Por David Alvarez
Un 8 de octubre de 1895 (hace 120 años) en Lobos, Buenos Aires, nacía Juan Domingo
Perón, pasó su infancia en la geografía
dura e inclemente de la pampa y la Patagonia. Ingresó a los dieciséis años al Colegio
Militar, se convirtió en un estudioso y brillante oficial de Estado Mayor; junto con otros coroneles del ejército clausuraron el 4 de junio de 1943 la década infame para
redimir la patria y salvar de la humillación a los trabajadores y los
desposeídos. Dotó a los humildes de
dignidad, de doctrina y de organización, los hizo pueblo, y los consideró lo
mejor que tenemos. El 17 de octubre de 1945 su nombre se hizo
bandera y se desató la esperanza popular.

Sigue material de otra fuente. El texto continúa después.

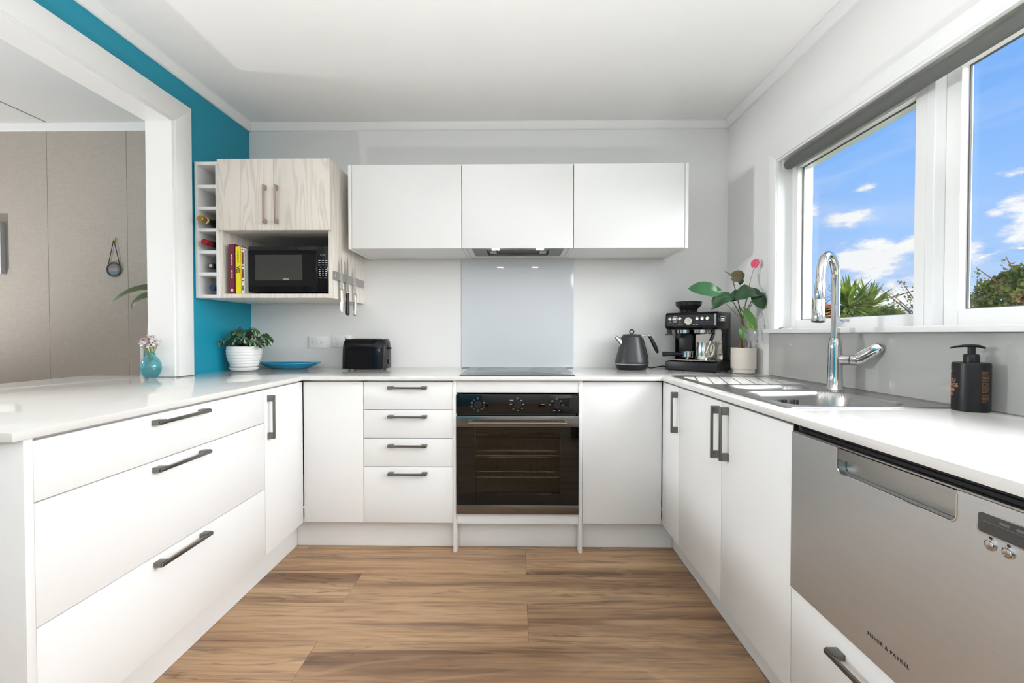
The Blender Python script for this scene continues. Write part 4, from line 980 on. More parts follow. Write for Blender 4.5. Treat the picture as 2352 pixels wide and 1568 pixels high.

Pronto unió su destino al de una mujer de un carisma inigualado que se
iba a constituir en la llama ardiente de la revolución, en puente con los
débiles, los desamparados y marginales,
los niños, los trabajadores, los humildes, las mujeres, los ancianos. Desde entonces fue la primera figura política
a lo largo de tres décadas. Presidente de la nación elegido tres veces en forma
constitucional, siempre con más de la mitad de los votos, y en la última
oportunidad con dos tercios de ellos.
Recibio un país colonial, postergado, sometido, de rodillas, y lo puso
de pie y a la cabeza de América latina, ejemplo para todos los pueblos del
planeta. Fundó la tercera posición
internacional, y el continentalismo iberoamericano con proyección al siglo XXI.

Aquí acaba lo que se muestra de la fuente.